Clima e pesca: il riscaldamento degli estuari minaccia 75% delle specie marine e le economie costiere

Il clima sta influenzando tantissimo la pesca in tutto il mondo, e le notizie non sono proprio incoraggianti. 

Immagina di svegliarti una mattina e scoprire che l’oceano vicino a casa tua è diventato una sorta di sauna naturale. Le acque si sono surriscaldate ben oltre la norma, mettendo in crisi tutto l’ecosistema marino. Non è fantascienza: è ciò che sta accadendo sempre più spesso negli estuari della East Coast degli Stati Uniti.

Un recente studio della Virginia Institute of Marine Science avverte che, entro la fine del secolo, queste zone costiere potrebbero trovarsi a vivere in uno stato di “ondata di calore marino” per un terzo dell’anno.

E non stiamo parlando solo di un fastidio passeggero: gli estuari sono ambienti cruciali, una sorta di asilo nido per il 75% delle specie ittiche e una fonte di lavoro per oltre 54 milioni di persone. Se questi habitat collassano, il danno si propagherà ben oltre l’oceano, colpendo intere economie locali e il delicato equilibrio dell’ecosistema marino.

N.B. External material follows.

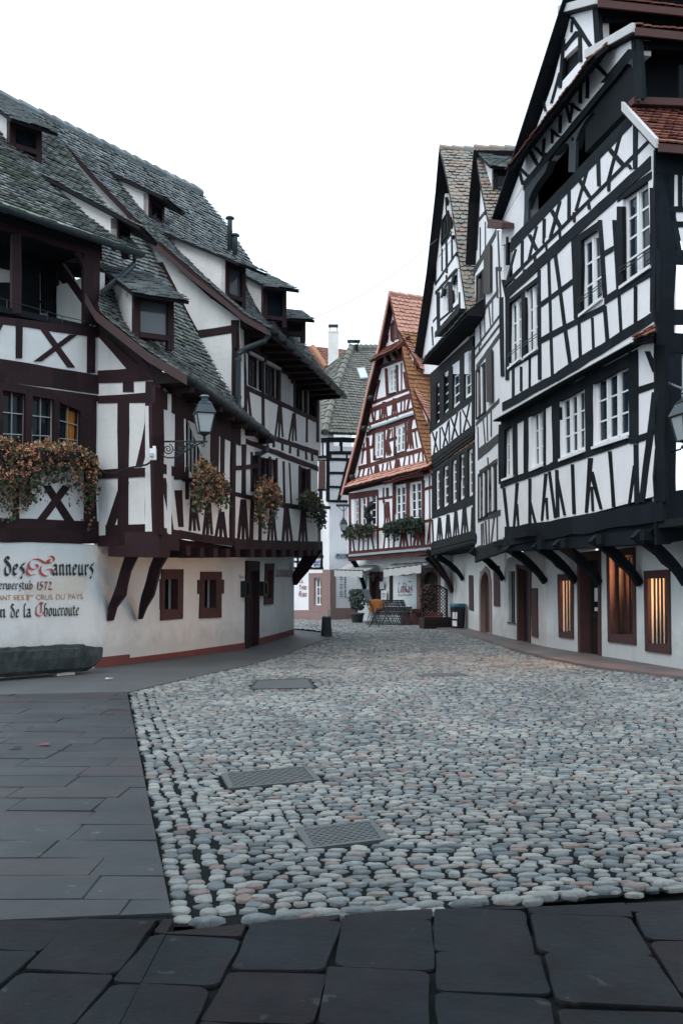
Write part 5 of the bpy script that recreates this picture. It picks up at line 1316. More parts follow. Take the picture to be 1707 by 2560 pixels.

I ricercatori hanno esaminato i dati raccolti negli ultimi vent’anni da 20 estuari lungo la costa statunitense, grazie ai monitoraggi della National Oceanic and Atmospheric Administration (NOAA). I risultati non lasciano spazio a dubbi: le ondate di calore marino stanno diventando più frequenti, più intense e più lunghe. E la East Coast è tra le zone più colpite, mentre la West Coast sembra (per ora) più resistente grazie a particolari fenomeni oceanici.

Il problema delle ondate di calore negli estuari

Per capire davvero il problema, bisogna prima spiegare cosa siano esattamente le ondate di calore marino. In parole semplici, si tratta di periodi in cui la temperatura dell’acqua sale ben oltre la media stagionale per giorni, settimane o addirittura mesi. Questo fenomeno, spesso associato al cambiamento climatico, ha effetti devastanti sugli ecosistemi marini, causando morie di pesci, la scomparsa di alghe fondamentali per la biodiversità e un calo della qualità dell’acqua. Lo studio ha mostrato che l’estuario della Chesapeake Bay, uno dei più grandi degli Stati Uniti, è già sotto stress: oggi vive condizioni di ondata di calore marino per circa 22 giorni l’anno. Ma se il trend continua, entro il 2100 questa cifra potrebbe superare i 100 giorni. Tradotto: l’ecosistema potrebbe non farcela a reggere il colpo.

Curiosamente, la situazione sulla West Coast è diversa. Qui, grazie a un fenomeno noto come upwelling, le correnti marine profonde portano in superficie acque fredde, che aiutano a mantenere sotto controllo le temperature. Questo significa che, almeno per ora, la West Coast potrebbe fungere da rifugio termico per alcune specie marine. Ma per quanto tempo? Un altro aspetto interessante emerso dallo studio è il legame tra queste ondate di calore e fenomeni climatici su larga scala, come El Niño e la Pacific Decadal Oscillation. Questi eventi influenzano la temperatura dell’acqua a livello globale, rendendo alcune regioni più vulnerabili di altre.

Illustrazione di un pescatore (Pexels FOTO) – www.energycue.it

Le possibili soluzioni e il futuro degli estuari

Ora, la grande domanda è: c’è qualcosa che possiamo fare? Gli scienziati avvertono che, se vogliamo proteggere questi ambienti, dobbiamo intervenire subito con piani di conservazione mirati. Questo significa migliorare la gestione delle risorse marine, creare zone protette dove le specie possano adattarsi e studiare strategie per mitigare gli effetti del cambiamento climatico. Un aspetto fondamentale è la raccolta di dati. Il monitoraggio delle temperature e delle condizioni degli estuari deve essere continuo e preciso, per poter prevedere gli eventi estremi e intervenire in tempo.

Inoltre, occorre un approccio globale: il problema non riguarda solo gli Stati Uniti, ma tutte le regioni costiere del mondo. Infine, serve un cambiamento culturale. Le comunità che dipendono dagli estuari devono essere coinvolte nella protezione di questi habitat, perché senza un impegno collettivo, le strategie scientifiche rischiano di restare solo buone intenzioni. Non possiamo permetterci di ignorare il problema: il futuro degli oceani è in bilico, e con esso, quello di milioni di persone.